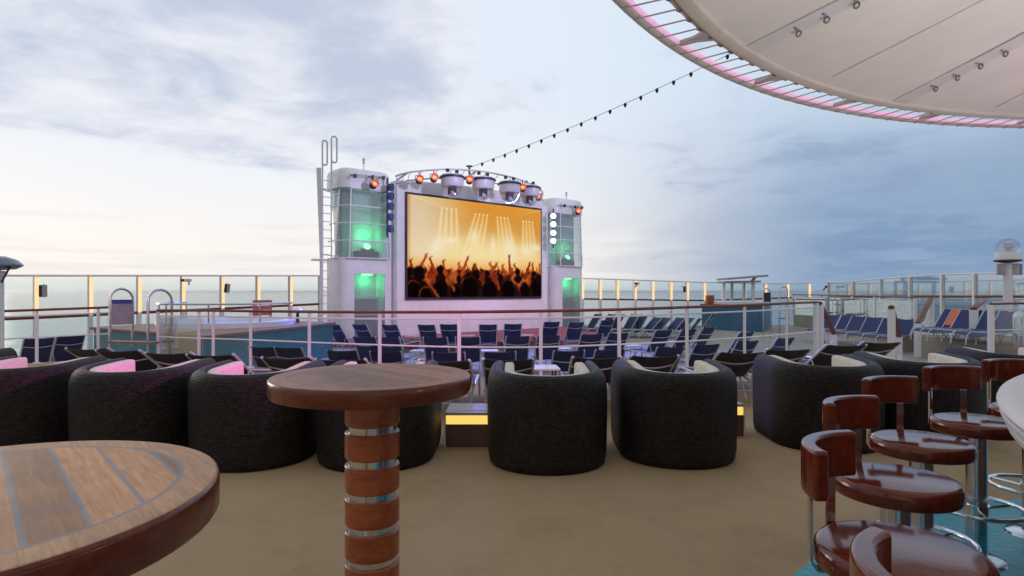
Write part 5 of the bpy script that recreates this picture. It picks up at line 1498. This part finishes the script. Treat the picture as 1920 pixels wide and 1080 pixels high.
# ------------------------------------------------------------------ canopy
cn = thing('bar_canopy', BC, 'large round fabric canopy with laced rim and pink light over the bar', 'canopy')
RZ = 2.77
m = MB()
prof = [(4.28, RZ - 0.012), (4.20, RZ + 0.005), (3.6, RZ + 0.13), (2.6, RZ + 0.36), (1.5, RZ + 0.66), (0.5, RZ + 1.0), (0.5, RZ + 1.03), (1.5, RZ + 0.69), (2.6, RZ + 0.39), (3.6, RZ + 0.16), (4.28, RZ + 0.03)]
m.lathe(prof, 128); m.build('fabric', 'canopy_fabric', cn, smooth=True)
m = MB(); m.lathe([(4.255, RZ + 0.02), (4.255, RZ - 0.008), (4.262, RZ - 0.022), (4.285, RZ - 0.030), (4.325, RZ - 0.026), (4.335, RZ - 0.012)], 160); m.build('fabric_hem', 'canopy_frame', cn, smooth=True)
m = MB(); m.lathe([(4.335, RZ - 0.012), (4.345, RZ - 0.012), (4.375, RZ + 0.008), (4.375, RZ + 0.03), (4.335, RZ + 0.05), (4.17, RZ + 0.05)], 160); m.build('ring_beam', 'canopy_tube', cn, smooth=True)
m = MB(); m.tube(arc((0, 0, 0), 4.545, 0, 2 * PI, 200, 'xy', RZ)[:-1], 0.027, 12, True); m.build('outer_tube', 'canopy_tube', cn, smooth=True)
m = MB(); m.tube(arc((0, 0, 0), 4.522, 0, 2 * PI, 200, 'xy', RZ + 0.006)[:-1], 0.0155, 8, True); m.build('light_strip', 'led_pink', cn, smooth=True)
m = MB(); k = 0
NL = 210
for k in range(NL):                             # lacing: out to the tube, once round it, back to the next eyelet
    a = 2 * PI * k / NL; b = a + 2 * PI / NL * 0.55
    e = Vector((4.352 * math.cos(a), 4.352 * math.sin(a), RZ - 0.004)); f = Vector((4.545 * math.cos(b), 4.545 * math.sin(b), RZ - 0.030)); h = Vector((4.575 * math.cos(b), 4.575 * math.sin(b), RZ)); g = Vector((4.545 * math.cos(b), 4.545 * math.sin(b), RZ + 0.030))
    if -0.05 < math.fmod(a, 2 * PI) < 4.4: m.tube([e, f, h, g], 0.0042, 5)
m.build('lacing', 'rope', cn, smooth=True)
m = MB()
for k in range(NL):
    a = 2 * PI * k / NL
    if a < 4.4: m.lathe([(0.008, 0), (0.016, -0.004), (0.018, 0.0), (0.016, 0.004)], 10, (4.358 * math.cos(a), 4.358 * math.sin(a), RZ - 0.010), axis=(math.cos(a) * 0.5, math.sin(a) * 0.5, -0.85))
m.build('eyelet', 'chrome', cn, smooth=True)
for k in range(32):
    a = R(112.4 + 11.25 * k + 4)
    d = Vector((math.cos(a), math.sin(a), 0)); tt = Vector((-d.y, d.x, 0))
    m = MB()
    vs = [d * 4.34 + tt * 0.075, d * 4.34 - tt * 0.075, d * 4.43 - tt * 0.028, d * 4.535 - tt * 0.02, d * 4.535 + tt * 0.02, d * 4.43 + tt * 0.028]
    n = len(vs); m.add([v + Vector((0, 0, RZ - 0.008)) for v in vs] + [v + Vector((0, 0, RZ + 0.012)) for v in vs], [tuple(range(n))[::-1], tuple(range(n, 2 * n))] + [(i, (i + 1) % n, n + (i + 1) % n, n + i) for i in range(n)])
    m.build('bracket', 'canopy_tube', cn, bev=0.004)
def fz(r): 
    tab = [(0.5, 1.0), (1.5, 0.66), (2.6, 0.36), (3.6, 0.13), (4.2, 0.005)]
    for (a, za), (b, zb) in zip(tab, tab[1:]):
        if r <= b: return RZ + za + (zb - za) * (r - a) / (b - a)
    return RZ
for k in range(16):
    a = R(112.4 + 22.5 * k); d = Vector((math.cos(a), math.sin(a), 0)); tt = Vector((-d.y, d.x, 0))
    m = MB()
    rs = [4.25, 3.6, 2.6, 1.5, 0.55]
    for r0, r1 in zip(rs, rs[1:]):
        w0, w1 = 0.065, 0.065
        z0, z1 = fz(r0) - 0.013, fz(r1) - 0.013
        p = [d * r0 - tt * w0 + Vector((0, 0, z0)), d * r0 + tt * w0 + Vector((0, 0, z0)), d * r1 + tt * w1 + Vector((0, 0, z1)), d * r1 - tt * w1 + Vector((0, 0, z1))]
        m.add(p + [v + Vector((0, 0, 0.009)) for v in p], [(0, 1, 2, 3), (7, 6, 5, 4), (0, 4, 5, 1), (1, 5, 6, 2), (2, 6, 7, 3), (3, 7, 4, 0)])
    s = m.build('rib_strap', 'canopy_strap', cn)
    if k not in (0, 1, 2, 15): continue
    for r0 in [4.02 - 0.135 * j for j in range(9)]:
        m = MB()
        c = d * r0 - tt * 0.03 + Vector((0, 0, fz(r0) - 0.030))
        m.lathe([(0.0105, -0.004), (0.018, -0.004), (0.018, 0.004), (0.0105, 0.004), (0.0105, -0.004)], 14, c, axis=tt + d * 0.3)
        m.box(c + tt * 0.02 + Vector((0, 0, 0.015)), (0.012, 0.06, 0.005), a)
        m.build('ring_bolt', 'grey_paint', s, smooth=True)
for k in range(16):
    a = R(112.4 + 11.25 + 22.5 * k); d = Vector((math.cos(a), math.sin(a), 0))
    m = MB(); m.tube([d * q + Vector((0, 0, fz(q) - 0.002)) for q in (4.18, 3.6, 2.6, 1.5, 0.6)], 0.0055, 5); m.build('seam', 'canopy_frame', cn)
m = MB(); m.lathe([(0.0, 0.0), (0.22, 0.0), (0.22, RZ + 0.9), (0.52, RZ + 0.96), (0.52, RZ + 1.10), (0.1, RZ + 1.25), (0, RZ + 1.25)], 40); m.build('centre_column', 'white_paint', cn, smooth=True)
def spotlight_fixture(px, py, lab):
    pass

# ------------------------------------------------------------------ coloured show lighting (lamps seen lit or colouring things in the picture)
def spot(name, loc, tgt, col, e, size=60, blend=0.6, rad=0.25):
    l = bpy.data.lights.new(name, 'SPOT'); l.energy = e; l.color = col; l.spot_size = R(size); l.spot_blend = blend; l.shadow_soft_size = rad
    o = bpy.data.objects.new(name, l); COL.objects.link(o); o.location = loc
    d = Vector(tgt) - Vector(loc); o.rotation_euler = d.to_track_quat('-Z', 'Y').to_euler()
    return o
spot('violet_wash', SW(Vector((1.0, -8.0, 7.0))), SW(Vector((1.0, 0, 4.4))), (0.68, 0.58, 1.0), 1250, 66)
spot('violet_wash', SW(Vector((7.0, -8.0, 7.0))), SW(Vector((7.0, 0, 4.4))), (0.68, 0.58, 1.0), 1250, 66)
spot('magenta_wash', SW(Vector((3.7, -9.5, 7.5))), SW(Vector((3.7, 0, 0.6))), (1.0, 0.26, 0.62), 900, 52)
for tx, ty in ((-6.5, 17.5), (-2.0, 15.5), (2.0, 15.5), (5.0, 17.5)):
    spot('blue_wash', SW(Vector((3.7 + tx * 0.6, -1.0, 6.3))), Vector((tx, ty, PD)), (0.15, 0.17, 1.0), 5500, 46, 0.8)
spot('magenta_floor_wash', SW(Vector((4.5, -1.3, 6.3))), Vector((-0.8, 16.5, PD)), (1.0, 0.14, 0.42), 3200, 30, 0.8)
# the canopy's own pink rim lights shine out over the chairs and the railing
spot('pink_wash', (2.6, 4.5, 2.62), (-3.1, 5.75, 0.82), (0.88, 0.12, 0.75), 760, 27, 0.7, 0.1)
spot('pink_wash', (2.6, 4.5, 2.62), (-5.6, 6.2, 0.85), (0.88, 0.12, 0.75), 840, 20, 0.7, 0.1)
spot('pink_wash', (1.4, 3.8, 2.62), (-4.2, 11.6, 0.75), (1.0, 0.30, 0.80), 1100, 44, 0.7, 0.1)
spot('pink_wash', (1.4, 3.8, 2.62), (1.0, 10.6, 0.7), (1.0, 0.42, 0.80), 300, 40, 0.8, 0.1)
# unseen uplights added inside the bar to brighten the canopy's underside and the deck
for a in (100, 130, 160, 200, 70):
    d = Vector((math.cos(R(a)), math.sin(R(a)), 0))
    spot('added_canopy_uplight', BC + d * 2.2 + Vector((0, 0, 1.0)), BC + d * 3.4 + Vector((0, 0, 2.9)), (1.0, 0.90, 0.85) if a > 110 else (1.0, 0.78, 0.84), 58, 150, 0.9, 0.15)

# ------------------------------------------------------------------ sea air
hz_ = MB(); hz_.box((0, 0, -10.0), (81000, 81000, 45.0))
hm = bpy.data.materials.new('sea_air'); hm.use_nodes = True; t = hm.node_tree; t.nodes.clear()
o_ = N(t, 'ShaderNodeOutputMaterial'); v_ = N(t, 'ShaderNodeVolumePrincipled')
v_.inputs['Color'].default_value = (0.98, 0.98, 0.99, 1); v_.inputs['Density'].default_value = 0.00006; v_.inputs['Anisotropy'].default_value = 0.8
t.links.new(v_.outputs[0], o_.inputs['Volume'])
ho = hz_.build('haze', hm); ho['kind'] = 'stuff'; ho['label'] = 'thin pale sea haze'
---
> **AIM OF THE EXERCISE**:
Look through the listing above and count the lines where the string "picture" appears. Report the number only.

> **CORRECT OUTPUT**:
2